Back when I was in NYC and creating/producing/living a lot of theater, I remember one time my parents came to visit to see a show I had produced as part of a solo festival. (I think it was MY LEFT BREAST by Susan Miller which won an Obie, which is kind of a Big Deal.)
For some reason, I’d previously told a bunch of my friends that my father had often mentioned belonging to the LEGION OF DECENCY, an organization from the 1930s whose pledge was:
I wish to join the Legion of Decency, which condemns vile and unwholesome moving pictures. I unite with all who protest against them as a grave menace to youth, to home life, to country and to religion. I condemn absolutely those salacious motion pictures which, with other degrading agencies, are corrupting public morals and promoting a sex mania in our land. … Considering these evils, I hereby promise to remain away from all motion pictures except those which do not offend decency and Christian morality.
Some of the movies over the ensuing decades that the LEGION OF DECENCY condemned include — and please note this is a very weird, inconsistent, and incomplete list:
Some Like it Hot
Breathless
Psycho
Jules and Jim
From Russia with Love
The Odd Couple
The Rocky Horror Picture Show
Rosemary’s Baby
Grease
All That Jazz
American Gigolo
The Omen
Anyway, my friends asked my father what he thought of the New York production he’d just seen, one which included lesbianism and some nudity, R-rated language and mentions of drug use.
My conservative, old-fashioned Connecticut father simply shrugged and replied, “It’s outside my jurisdiction.”
Last night, Belle and I had a rocky sleep. She woke me at 2 am — something that’s happened maybe 8 times in the six years we’ve been together — except it didn’t seem like she had to go out. Instead, she was panting and smiling and licking me –– perhaps because our loft bed is quite literally 15 degrees warmer than the rest of the cottage.
Ultimately, I decided to take her out in the extraordinary fog which she was amenable towards but I’m not sure was a necessary trip. Finally around 3 am I drifted back to sleep.
At 6:15 my alarms started ringing because I had my first San Francisco private, really my first real private since leaving NYC where I taught them round the clock for seven years.
I’d conservatively planned to leave VERY early to find parking and after plunking down in a seemingly unattended lot asked the lady who was also waiting if anyone was on duty.
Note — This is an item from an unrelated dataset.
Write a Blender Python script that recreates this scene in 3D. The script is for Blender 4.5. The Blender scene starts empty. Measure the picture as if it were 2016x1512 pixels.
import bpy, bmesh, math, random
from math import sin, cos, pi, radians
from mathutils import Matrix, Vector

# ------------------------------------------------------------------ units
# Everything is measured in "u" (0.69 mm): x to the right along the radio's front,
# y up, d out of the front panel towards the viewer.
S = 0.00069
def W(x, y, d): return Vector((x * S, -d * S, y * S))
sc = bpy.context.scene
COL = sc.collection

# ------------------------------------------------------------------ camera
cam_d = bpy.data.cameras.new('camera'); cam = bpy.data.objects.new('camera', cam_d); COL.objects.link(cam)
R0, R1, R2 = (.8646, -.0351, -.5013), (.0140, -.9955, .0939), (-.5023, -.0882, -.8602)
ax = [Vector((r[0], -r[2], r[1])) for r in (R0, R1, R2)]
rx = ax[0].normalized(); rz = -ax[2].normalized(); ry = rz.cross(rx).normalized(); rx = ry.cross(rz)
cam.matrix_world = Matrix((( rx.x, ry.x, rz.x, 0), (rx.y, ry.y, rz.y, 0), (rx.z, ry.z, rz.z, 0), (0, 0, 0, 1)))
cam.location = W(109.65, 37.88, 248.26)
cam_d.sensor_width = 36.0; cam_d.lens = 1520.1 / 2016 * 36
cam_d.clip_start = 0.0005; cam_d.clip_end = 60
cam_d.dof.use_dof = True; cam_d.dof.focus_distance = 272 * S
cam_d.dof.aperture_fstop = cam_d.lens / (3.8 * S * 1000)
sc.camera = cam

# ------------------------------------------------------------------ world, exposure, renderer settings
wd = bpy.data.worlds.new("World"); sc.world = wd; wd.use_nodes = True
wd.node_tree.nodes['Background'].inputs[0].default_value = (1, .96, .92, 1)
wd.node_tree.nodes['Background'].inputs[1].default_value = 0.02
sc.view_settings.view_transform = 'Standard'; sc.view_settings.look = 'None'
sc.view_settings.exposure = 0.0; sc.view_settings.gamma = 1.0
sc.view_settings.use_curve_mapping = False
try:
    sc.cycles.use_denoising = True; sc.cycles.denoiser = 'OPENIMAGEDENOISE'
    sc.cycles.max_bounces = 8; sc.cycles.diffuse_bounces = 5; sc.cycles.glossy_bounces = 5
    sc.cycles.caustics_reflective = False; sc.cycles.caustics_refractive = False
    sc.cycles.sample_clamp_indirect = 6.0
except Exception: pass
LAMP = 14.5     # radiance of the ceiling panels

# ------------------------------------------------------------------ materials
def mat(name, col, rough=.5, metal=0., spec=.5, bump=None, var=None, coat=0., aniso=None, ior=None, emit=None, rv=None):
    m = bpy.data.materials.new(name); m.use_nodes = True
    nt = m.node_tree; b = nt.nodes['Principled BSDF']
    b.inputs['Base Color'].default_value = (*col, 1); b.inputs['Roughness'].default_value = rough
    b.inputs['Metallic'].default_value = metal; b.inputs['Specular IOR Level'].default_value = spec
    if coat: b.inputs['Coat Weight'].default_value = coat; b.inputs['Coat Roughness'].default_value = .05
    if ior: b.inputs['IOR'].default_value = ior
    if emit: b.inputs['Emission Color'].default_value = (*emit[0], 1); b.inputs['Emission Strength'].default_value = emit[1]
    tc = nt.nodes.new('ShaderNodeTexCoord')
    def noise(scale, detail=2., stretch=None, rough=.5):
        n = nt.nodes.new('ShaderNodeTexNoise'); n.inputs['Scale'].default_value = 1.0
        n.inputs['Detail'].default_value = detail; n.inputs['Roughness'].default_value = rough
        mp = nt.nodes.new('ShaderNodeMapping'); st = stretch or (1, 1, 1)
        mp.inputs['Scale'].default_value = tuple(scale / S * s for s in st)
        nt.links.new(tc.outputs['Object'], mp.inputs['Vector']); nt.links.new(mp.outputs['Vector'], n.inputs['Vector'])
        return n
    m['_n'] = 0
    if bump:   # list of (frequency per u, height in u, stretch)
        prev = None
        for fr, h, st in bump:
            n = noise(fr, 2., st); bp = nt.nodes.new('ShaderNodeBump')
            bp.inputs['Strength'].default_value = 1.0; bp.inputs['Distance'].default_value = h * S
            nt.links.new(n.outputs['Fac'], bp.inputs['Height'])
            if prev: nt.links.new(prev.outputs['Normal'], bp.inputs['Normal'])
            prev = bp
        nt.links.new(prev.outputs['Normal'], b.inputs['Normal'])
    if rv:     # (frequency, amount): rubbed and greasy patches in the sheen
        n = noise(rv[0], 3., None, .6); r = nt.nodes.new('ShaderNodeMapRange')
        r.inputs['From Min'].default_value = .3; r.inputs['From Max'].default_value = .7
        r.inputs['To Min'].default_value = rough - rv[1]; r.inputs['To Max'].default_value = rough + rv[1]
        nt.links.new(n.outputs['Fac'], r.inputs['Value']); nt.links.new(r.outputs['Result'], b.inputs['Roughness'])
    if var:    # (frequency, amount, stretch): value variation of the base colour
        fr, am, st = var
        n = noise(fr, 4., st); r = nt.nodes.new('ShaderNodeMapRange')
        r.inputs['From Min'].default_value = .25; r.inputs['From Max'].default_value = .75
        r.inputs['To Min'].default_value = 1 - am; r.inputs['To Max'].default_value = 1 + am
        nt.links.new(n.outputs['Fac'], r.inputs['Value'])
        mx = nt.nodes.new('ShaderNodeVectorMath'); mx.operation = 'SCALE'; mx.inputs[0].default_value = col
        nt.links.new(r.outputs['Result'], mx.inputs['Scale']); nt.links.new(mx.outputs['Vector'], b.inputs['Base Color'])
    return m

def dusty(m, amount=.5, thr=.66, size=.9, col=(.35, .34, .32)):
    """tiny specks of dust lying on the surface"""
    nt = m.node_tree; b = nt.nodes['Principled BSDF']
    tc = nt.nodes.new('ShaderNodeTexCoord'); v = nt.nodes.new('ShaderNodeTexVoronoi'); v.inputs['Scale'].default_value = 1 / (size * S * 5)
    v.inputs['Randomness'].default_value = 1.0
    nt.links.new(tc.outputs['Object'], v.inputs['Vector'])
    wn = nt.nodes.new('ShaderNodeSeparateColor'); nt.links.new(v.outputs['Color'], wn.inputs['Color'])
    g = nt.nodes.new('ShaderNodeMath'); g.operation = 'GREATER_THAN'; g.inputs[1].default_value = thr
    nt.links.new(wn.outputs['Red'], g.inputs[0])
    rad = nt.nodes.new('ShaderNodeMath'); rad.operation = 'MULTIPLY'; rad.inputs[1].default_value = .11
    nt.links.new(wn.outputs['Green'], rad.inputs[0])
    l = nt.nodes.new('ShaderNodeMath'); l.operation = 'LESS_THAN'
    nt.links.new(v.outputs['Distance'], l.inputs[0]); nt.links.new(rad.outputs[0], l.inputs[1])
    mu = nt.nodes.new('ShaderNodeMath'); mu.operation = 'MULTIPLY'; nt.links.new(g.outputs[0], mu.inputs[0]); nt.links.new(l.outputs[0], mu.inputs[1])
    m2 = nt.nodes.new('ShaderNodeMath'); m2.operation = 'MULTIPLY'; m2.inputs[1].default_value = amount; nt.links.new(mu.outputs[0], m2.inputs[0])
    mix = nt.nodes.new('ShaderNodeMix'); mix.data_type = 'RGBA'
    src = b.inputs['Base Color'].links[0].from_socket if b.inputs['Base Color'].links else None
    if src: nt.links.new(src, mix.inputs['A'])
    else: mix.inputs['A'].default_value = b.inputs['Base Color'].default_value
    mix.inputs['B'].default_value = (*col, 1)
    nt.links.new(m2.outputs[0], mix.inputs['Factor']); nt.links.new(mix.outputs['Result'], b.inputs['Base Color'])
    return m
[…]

She replied, “I know you.” I said, “Probably not, but my name is Edward.”
It turns out she’d taken a Lotus class on mine a week or two ago and loved it. I felt being recognized and approved of as mini yoga-celeb pre-private lesson were very good omens.
I entered the swank building and realized that it also housed the tony law firm where my college roommate Peter works (the one I’d just had Thanksgiving with last week). Another delightful coincidence.
I don’t reveal stuff about my private students — it’s just not cool — but I can say I really liked this guy a lot and I’m thrilled he wants lots and lots of lessons and that his office is walking distance from my digs on Telegraph Hill.
And let’s just say that his large amount of lessons is going to make life A LOT easier right now for Edward Vilga and Belle, and that I was beyond thrilled by that.
And mostly I’m thrilled to say that when a little contrast blew along afterwards –– an email from what I think is the SINGLE HUMAN in all of San Francisco who really is just not that into me –– I’m proud to say I was (more or less) able to let it go.
It’s just so easy to focus on the pebble in your (Prada) shoes, even when everything else in your life is fantastic.
But today, for once, buoyantly uplifted by my specific and general good fortune, I actually felt that this particular negativity was easy to ignore and put in its proper perspective.
Indeed, for at least this moment, this other person’s cranky drama was truly “outside my jurisdiction.”
2 Responses
Edward,
Nice post, and congrats on the gig. And I can use all the reminders I can get about letting it go. Have just had a similar situation–some good job news, and some less good. Elizabeth helps me to keep the pebble out of my shoe.
Happy holidays.
Paul — I love that you’re reading! And for me, my better-half Belle is 100% the reminder to keep constantly LETTING GO.